Now this is all well and good but the problem is that the Pope is wrong. Wrong about markets. Wrong about speculation. Wrong about state intervention. And above all wrong about what free market capitalism, that dreaded neoliberalism, means for the poor.

In simple terms that neoliberalism has, where governments have allowed it to work, delivered for the poorest in the world. Not just one or two of them but over a billion of the poor.

In 1981, 52% of the world's population lived on $1.25 a day or less. By 2008 that figure had fallen to 22%. Half of the world's poor people were no longer poor. Why? Because of capitalism, free markets, self-interest - those very things the Pope rails against in his ignorance.

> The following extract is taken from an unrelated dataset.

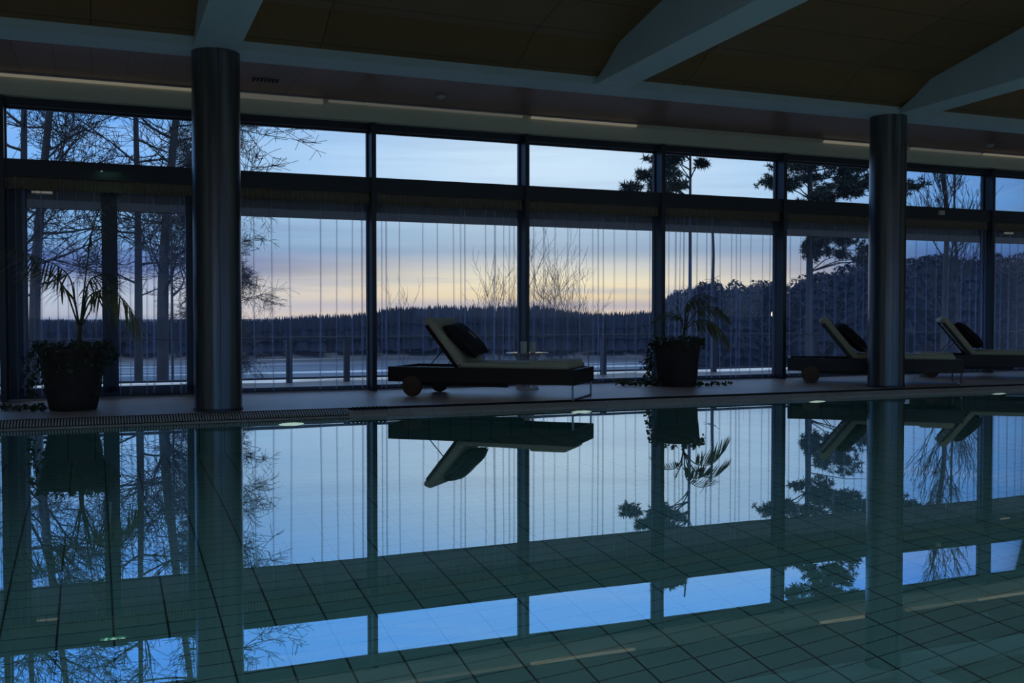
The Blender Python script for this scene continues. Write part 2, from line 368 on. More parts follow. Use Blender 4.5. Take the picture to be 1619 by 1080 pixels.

We've still a long way to go - there are still over a billion people living in extreme poverty and that's a billion too many. But why scrap the system - that neoliberalism, those free markets - that has already more than halved the number of people in abject poverty? Economic growth, encouraged by a free market may not bring "justice" but it sure as hell will bring wealth, income and an end to poverty for those poorest people.

And the alternative? The alternative is this. Or, even worse, this.

The Pope is not just wrong but his wrongness may mean more people die in poverty. I'd find that hard to excuse in a man named for St Francis.